Ep 27: Latin America and Oceania with 'Inoke Hafoka and Tino Diaz

Ep 27: Latin America and Oceania with 'Inoke Hafoka and Tino Diaz

37 Minuten

Beschreibung

vor 4 Jahren

Educators ‘Inoke Hafoka and Tino Diaz join this episode to think
together about the regions of Latin America and Oceania, their
ideas, peoples, and relations. We discuss ancient, colonial,
religious, and contemporary entanglements, as well as solidarity,
and connections, in order to explore how to speak about and build
on them. From food connections to black birding (Pacific slavery)
that has led to descendants from each region ending up in the
other in the late 19th to early 20th century. Additionally, we
discuss concepts that we use to learn from and with each other in
our local contexts, which inspires and assists learning more
about ourselves. We suggest there are unique parallels and
differences that can fill each other’s gaps through learning in
relation and between our perspectives and positions.
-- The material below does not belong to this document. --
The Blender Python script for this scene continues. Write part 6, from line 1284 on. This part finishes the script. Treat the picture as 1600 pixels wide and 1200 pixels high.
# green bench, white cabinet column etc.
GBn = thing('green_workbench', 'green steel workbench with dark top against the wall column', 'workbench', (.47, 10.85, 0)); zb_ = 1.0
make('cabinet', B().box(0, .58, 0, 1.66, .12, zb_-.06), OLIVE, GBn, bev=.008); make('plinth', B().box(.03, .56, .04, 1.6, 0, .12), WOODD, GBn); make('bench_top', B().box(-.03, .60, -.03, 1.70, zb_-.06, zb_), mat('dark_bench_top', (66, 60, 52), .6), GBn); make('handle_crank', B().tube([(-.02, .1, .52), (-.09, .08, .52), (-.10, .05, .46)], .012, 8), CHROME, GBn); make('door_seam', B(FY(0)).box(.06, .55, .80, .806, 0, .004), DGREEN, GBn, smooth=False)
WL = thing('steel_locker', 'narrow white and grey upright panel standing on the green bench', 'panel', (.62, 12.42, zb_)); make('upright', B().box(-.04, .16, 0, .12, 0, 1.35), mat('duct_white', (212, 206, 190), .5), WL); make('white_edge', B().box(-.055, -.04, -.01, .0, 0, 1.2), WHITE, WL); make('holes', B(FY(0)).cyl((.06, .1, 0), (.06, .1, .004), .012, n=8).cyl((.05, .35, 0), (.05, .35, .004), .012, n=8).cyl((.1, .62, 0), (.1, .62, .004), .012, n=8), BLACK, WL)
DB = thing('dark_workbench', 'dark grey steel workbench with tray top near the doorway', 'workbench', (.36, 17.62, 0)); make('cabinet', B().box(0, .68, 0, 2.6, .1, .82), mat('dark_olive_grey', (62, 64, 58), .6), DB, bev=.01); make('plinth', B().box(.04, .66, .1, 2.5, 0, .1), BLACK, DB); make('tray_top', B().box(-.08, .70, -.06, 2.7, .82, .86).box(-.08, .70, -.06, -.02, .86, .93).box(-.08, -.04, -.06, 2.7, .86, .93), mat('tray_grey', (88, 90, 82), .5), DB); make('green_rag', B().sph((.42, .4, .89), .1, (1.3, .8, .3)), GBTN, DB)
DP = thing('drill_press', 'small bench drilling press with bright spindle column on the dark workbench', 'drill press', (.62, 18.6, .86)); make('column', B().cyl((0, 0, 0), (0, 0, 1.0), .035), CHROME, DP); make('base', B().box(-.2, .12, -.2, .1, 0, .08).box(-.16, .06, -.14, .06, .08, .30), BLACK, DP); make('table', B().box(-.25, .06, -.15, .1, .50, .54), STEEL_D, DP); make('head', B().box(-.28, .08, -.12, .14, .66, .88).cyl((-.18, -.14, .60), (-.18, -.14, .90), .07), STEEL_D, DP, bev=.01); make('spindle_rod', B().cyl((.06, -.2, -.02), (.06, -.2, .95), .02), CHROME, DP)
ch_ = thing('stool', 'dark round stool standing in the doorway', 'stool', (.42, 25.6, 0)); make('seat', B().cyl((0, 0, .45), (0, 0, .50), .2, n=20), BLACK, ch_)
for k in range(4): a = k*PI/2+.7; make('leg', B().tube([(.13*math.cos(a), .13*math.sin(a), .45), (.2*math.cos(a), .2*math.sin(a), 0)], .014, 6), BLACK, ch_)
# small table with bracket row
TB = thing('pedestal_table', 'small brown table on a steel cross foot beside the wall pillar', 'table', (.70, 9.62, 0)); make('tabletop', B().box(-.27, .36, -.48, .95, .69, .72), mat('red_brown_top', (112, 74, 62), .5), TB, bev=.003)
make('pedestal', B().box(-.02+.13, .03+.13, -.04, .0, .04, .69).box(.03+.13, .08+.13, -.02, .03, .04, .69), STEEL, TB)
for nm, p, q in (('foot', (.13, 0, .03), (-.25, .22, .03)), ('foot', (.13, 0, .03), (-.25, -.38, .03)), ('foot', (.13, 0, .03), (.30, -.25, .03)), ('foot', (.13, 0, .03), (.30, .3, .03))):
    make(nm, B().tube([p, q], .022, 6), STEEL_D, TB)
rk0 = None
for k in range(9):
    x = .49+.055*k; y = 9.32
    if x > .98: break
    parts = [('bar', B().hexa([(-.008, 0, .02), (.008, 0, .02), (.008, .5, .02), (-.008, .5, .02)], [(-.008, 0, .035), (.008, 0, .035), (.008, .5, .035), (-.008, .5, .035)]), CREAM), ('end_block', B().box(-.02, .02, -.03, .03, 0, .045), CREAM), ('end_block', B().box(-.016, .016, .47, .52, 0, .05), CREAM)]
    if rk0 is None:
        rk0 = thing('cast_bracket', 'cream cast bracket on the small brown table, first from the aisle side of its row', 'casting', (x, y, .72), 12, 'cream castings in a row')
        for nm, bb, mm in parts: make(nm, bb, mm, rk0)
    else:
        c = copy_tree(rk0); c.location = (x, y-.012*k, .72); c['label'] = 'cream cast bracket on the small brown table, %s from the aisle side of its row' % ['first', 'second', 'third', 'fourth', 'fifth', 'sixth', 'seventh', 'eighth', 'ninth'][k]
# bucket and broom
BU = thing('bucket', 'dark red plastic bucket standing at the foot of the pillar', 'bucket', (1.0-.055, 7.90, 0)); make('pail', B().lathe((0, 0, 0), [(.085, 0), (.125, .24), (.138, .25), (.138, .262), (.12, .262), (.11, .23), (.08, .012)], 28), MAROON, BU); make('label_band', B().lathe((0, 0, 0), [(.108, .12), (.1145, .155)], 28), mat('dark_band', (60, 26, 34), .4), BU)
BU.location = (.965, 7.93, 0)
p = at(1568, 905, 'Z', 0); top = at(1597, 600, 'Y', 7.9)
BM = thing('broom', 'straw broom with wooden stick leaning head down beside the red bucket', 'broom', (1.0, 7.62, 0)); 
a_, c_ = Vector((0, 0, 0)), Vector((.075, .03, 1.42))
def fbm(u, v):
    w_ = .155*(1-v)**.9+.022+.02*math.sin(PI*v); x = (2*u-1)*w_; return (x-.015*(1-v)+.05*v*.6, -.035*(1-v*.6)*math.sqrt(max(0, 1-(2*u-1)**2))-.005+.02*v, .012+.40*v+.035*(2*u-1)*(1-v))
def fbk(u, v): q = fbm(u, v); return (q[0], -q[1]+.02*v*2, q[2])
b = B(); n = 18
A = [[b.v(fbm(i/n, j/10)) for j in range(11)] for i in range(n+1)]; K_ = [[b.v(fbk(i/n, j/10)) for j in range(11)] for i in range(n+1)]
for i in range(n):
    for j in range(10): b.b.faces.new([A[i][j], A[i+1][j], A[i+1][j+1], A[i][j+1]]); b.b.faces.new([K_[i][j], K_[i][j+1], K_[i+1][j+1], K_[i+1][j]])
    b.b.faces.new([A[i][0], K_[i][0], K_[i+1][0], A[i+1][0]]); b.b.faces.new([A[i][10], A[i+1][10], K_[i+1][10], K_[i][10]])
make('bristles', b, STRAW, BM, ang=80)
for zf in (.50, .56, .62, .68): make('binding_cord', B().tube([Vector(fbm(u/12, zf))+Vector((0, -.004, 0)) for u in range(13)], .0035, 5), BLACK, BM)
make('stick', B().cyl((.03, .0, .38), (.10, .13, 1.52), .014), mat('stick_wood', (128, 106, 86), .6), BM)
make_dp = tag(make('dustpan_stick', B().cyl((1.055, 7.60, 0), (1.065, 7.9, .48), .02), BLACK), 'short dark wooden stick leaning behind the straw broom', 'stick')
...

Mentions: Margarita Satini, Terisa Siagatonu


Terms: Blackbirding (kidnapping and coercion of Pacific peoples
into slavery), Testimonio (bearing witness/testifiying; Latinx
and Xicana educators and activists have used testimonio as a
teaching and activist tool to express collectively experienced
realities), Borderlands (term coined by Gloria Anzaldúa in the
context of the US/Mexico border to identify fragmented and
connected identities that straddle material and metaphysical
borders, which has been extended as a metaphor for the friction
of permeable space between cultures, nations, peoples,
identities, etc.), Nepantla (Nahuatl/Nawat word that means
‘middle’ or ‘in the middle’, which is used by borderlands and
Chicanx/Latin studies and scholars to identify a state of ‘in
between-ness’), Tā-Vā (see episode 15), Kumala/Kumara
(Tongan/Māori words for sweet potato).